_Given exercise:_ Using the listing below, report all lines holding the word "picture".

[Data extracted from a collection]
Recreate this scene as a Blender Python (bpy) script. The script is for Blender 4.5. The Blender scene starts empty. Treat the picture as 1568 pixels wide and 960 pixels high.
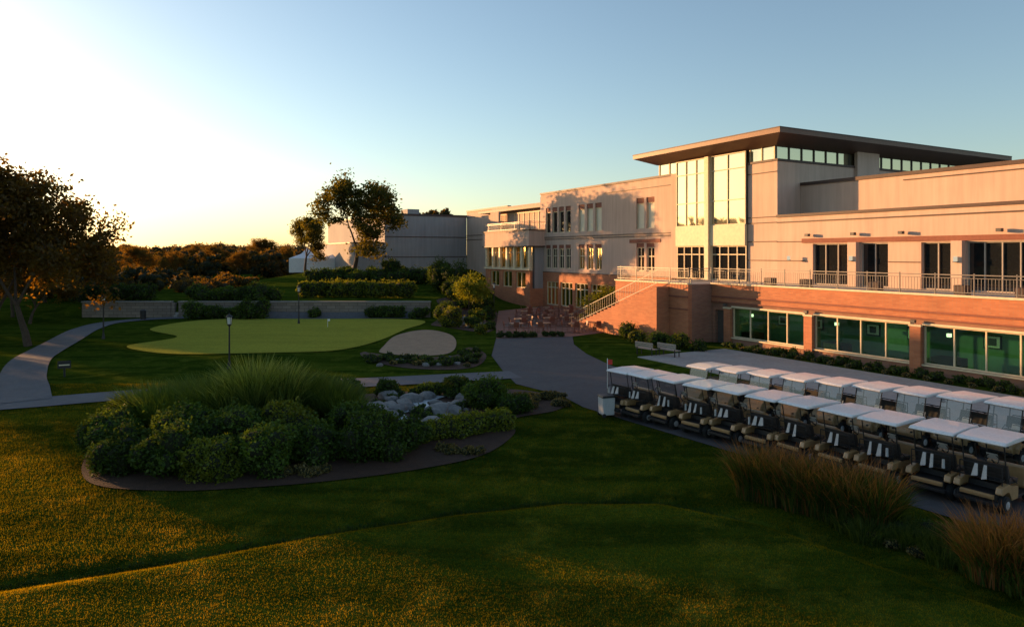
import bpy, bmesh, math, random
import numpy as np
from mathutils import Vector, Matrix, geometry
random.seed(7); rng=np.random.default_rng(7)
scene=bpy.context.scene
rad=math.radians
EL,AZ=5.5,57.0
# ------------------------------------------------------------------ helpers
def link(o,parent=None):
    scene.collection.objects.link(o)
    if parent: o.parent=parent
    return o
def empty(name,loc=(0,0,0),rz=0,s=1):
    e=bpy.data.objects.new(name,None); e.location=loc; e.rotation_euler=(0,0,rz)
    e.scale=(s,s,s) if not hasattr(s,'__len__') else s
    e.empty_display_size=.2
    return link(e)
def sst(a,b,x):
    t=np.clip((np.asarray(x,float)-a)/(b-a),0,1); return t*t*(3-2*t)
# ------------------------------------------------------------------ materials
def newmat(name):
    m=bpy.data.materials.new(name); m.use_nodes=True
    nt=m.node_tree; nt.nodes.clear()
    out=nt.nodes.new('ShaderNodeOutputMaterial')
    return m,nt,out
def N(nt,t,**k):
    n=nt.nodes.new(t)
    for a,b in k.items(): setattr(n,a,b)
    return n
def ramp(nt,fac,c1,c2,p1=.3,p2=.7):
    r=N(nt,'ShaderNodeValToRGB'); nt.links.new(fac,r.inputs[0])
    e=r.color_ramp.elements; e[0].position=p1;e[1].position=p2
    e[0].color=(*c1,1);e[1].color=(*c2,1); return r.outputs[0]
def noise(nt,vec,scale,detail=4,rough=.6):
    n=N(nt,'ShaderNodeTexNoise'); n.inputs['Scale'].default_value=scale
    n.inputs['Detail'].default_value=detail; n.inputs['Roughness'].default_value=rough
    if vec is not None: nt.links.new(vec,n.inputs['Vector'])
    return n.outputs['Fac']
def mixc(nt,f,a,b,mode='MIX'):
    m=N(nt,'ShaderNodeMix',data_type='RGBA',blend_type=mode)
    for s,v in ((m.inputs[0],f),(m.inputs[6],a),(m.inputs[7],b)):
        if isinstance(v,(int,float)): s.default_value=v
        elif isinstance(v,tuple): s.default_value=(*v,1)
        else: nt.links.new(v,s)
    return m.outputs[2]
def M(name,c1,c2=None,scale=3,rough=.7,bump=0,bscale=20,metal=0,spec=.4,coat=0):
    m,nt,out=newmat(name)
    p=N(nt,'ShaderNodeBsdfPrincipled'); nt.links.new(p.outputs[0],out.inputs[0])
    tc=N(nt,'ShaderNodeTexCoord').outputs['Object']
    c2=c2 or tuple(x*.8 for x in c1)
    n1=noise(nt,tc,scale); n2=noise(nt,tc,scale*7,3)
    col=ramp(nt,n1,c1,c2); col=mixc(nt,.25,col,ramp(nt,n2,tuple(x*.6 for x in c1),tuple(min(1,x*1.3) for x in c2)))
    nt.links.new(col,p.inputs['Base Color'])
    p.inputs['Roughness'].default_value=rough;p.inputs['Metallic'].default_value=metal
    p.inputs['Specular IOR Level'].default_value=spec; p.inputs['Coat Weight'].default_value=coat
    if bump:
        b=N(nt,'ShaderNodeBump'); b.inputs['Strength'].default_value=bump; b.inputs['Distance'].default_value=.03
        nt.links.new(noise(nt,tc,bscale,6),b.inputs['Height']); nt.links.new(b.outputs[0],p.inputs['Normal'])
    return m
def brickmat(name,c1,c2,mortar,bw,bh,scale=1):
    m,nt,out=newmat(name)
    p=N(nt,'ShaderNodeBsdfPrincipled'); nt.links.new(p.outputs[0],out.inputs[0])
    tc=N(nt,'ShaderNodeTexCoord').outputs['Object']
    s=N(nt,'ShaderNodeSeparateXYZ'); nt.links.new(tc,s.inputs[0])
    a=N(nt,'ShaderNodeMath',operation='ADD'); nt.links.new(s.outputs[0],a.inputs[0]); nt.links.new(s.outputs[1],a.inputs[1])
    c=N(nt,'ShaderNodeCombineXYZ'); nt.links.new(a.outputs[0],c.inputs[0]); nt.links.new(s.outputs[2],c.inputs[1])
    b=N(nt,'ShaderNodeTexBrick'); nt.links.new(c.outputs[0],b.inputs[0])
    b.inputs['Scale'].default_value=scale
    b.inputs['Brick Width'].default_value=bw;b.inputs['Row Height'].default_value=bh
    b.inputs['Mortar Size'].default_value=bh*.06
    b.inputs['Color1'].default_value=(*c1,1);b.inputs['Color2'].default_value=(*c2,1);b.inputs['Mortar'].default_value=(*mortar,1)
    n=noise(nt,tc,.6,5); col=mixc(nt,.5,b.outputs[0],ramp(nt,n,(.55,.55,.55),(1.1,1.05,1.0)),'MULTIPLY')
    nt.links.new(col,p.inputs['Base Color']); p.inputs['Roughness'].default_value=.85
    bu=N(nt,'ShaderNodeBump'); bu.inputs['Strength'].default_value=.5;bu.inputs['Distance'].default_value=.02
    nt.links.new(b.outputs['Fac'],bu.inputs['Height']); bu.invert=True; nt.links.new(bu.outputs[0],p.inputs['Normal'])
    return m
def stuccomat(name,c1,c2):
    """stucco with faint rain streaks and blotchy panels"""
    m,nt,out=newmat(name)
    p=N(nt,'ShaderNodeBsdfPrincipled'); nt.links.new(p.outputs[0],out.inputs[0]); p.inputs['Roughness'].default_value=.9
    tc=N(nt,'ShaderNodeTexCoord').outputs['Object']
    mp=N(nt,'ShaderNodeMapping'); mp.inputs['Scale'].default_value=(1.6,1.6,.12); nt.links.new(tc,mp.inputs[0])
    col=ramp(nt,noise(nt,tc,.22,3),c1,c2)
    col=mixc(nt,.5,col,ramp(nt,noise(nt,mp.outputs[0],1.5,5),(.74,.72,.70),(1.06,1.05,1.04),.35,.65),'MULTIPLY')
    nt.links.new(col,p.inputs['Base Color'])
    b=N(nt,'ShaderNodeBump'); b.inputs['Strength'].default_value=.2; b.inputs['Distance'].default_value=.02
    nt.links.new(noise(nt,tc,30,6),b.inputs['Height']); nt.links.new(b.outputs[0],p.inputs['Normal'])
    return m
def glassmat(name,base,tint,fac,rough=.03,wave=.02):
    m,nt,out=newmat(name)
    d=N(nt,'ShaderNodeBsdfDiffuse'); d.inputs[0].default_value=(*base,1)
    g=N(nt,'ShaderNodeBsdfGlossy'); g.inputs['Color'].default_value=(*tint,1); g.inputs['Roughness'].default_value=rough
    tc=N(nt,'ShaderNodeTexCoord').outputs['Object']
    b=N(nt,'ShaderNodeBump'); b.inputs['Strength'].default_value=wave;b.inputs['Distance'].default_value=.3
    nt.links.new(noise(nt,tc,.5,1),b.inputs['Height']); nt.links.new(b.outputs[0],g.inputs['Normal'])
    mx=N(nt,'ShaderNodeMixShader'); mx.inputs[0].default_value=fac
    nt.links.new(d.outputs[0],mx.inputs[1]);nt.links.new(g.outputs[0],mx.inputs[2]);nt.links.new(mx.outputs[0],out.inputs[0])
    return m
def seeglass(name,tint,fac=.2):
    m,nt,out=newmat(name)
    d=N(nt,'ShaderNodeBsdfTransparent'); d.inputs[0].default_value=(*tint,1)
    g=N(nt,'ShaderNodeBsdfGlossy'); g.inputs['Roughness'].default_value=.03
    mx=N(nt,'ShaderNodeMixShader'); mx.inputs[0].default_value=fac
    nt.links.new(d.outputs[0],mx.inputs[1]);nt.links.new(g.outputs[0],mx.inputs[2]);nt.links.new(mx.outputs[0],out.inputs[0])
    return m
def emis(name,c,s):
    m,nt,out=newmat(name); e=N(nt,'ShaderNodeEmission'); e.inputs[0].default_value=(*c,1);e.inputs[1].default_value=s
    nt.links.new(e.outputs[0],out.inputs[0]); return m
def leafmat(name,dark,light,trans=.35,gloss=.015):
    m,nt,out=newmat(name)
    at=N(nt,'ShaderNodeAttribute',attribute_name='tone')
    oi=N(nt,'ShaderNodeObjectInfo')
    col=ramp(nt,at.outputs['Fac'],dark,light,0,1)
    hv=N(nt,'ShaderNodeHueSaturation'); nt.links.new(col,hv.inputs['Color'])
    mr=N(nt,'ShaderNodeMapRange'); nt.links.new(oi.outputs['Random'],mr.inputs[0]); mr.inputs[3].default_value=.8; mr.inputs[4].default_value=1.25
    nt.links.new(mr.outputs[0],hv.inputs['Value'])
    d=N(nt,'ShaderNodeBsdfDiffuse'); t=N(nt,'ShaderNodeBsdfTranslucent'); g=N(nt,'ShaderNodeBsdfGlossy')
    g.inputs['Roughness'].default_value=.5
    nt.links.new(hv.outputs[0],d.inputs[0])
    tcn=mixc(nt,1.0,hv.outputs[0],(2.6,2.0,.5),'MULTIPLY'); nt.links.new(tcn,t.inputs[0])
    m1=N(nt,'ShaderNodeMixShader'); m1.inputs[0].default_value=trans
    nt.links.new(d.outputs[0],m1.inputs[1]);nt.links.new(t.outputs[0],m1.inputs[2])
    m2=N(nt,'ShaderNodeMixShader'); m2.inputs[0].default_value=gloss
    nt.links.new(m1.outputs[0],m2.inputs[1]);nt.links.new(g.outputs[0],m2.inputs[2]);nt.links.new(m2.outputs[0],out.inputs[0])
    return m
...
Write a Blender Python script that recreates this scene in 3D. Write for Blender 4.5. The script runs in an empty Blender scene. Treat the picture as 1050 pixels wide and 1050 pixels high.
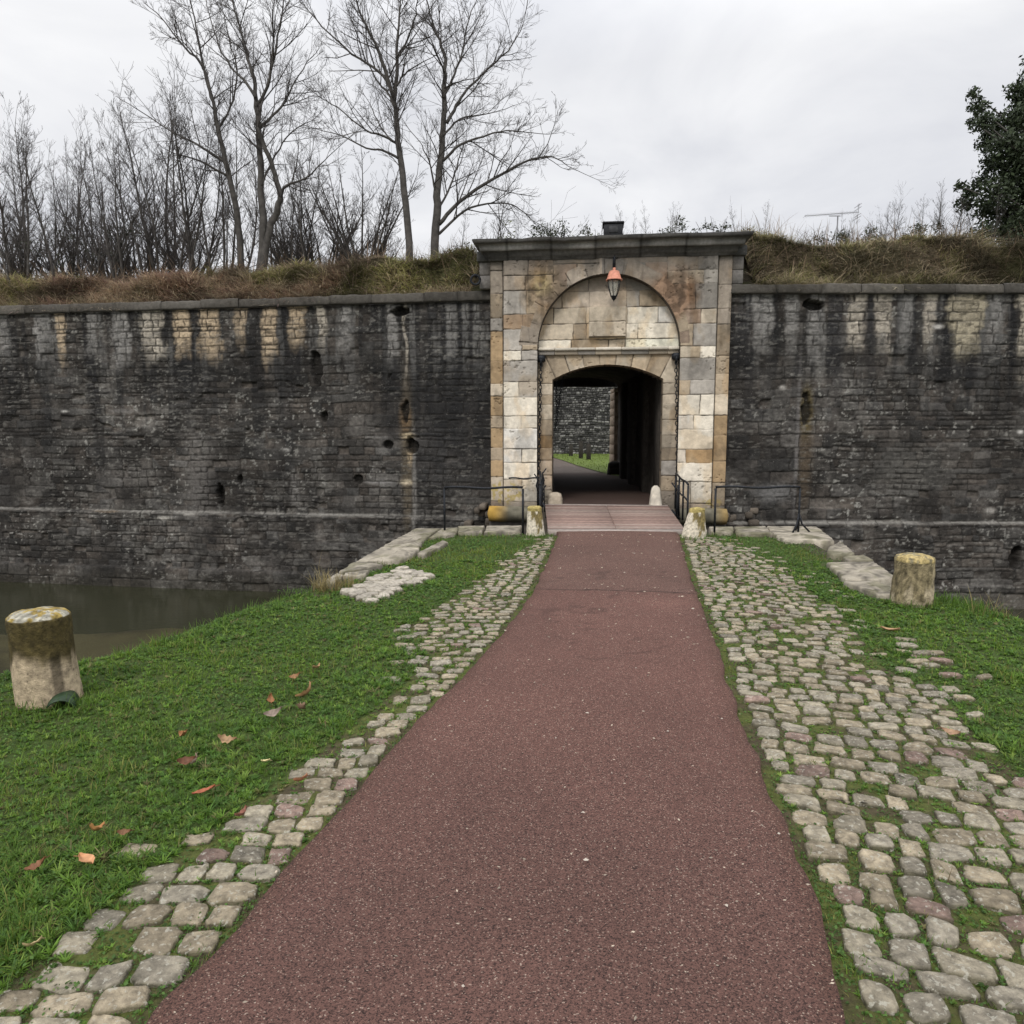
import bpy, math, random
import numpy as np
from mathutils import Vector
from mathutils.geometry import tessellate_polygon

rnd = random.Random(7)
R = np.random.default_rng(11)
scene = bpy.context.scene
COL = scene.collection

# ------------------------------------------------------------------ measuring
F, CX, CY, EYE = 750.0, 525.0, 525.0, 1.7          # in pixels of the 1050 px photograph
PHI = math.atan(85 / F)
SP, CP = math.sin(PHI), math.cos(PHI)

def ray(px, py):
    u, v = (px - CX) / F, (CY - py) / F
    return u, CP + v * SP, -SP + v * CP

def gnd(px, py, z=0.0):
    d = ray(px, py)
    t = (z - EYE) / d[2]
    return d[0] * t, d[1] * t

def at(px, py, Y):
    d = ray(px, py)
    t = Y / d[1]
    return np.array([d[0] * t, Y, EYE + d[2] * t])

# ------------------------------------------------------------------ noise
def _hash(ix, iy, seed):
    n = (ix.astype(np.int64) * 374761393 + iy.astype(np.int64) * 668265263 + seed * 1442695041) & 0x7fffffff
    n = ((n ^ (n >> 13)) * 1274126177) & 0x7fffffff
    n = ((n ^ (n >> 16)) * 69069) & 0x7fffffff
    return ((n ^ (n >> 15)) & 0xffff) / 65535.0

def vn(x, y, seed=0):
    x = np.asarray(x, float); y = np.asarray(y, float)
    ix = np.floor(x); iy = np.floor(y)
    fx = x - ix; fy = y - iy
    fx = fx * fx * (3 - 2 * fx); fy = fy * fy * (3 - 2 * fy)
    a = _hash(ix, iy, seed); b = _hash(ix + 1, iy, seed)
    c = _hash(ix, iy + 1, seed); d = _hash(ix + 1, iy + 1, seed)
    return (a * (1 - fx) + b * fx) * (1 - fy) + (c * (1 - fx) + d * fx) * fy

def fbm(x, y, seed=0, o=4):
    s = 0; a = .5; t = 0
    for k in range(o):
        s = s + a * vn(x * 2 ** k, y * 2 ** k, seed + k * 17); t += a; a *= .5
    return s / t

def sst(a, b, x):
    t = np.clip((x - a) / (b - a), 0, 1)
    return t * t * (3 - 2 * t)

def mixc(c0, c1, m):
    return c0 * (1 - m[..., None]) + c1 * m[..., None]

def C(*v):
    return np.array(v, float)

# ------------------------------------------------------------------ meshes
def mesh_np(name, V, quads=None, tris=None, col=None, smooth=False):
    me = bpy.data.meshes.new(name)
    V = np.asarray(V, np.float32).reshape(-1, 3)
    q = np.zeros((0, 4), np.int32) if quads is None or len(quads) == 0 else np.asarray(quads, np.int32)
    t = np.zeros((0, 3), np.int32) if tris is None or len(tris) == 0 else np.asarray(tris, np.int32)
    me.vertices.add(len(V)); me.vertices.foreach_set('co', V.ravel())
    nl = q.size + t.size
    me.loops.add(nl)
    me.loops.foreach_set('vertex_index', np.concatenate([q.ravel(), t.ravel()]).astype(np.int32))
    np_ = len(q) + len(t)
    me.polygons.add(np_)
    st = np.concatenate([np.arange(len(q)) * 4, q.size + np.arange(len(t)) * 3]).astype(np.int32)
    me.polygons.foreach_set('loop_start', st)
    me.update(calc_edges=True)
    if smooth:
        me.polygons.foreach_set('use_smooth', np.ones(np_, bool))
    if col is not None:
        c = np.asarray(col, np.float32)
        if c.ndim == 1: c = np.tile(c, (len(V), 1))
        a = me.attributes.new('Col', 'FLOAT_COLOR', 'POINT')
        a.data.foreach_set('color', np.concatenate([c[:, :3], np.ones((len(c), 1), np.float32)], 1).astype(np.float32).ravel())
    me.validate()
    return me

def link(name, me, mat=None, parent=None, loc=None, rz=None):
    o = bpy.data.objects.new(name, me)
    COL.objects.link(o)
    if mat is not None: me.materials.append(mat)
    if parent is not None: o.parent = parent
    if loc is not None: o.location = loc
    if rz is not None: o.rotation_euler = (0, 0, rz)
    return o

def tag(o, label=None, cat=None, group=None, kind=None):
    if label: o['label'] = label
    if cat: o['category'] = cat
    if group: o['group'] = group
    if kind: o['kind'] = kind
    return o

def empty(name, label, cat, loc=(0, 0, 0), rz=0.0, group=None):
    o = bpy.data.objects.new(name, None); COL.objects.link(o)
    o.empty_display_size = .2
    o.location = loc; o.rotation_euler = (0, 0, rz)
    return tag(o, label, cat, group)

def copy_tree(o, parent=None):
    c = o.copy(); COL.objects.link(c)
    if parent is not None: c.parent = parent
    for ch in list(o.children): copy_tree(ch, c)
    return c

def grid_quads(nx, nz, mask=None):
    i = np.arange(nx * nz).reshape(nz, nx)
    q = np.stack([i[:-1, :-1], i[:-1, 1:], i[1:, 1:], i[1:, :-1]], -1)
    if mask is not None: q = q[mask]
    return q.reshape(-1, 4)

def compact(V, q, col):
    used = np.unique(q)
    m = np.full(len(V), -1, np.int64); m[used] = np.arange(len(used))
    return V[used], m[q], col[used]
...
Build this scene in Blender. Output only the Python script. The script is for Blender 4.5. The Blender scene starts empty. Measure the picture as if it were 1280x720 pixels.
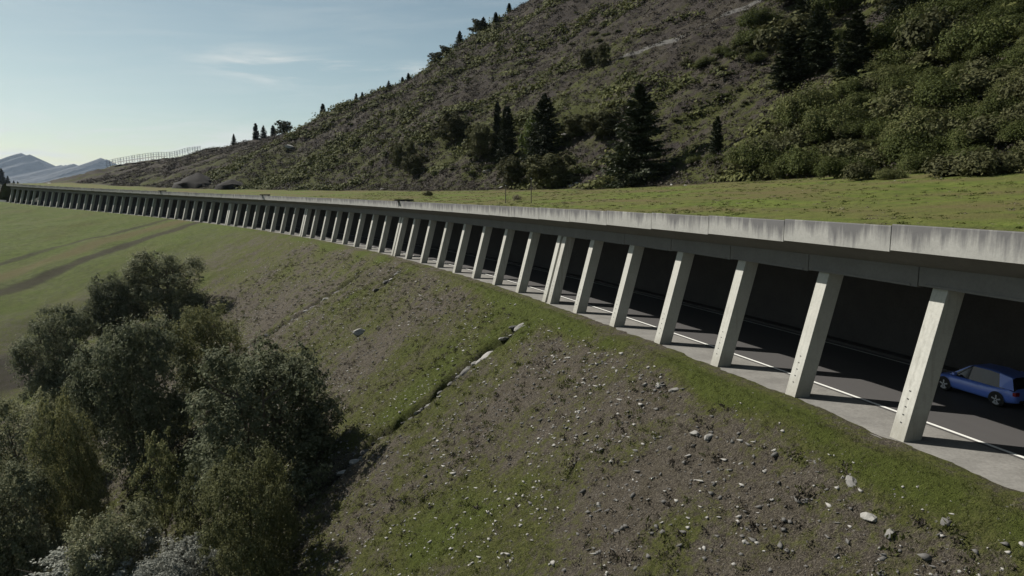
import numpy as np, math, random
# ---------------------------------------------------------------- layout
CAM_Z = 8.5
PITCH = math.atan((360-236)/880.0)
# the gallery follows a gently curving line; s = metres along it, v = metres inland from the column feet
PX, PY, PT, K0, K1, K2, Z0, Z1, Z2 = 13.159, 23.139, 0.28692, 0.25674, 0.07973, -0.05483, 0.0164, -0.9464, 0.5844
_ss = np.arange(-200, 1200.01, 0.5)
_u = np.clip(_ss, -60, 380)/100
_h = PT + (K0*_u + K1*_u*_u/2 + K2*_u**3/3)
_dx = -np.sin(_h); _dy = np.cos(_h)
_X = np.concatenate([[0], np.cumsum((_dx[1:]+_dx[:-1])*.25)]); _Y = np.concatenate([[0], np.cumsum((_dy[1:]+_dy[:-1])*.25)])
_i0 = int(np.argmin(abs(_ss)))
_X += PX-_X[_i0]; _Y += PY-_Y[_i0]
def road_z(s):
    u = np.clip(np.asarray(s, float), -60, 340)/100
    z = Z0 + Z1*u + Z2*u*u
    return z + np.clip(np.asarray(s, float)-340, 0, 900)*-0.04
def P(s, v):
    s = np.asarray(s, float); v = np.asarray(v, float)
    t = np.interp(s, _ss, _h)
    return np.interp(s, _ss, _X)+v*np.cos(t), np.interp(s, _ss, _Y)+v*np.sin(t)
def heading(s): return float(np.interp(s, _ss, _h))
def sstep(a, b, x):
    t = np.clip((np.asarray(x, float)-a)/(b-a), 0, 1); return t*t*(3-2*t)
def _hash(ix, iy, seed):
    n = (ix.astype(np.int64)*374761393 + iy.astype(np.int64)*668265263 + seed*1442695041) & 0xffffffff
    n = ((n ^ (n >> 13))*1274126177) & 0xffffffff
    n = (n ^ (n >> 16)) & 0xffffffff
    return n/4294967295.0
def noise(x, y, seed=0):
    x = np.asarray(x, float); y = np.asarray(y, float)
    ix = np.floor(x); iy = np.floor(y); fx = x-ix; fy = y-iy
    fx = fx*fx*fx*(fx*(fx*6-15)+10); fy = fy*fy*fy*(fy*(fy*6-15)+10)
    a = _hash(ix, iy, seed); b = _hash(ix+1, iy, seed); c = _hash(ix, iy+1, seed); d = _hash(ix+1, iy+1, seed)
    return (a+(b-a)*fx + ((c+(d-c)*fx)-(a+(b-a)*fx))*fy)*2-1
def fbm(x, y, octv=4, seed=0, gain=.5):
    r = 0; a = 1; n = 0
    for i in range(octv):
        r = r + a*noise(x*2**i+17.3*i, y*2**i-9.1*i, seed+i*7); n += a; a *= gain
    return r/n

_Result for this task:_
Recreate this scene as a Blender Python (bpy) script. The script is for Blender 4.5. The Blender scene starts empty. Treat the picture as 1568 pixels wide and 960 pixels high.
Write a Blender Python script that recreates this scene in 3D. Write for Blender 4.5. The script runs in an empty Blender scene. Treat the picture as 1050 pixels wide and 1050 pixels high.
Build this scene in Blender. Output only the Python script. The script is for Blender 4.5. The Blender scene starts empty. Measure the picture as if it were 1280x720 pixels.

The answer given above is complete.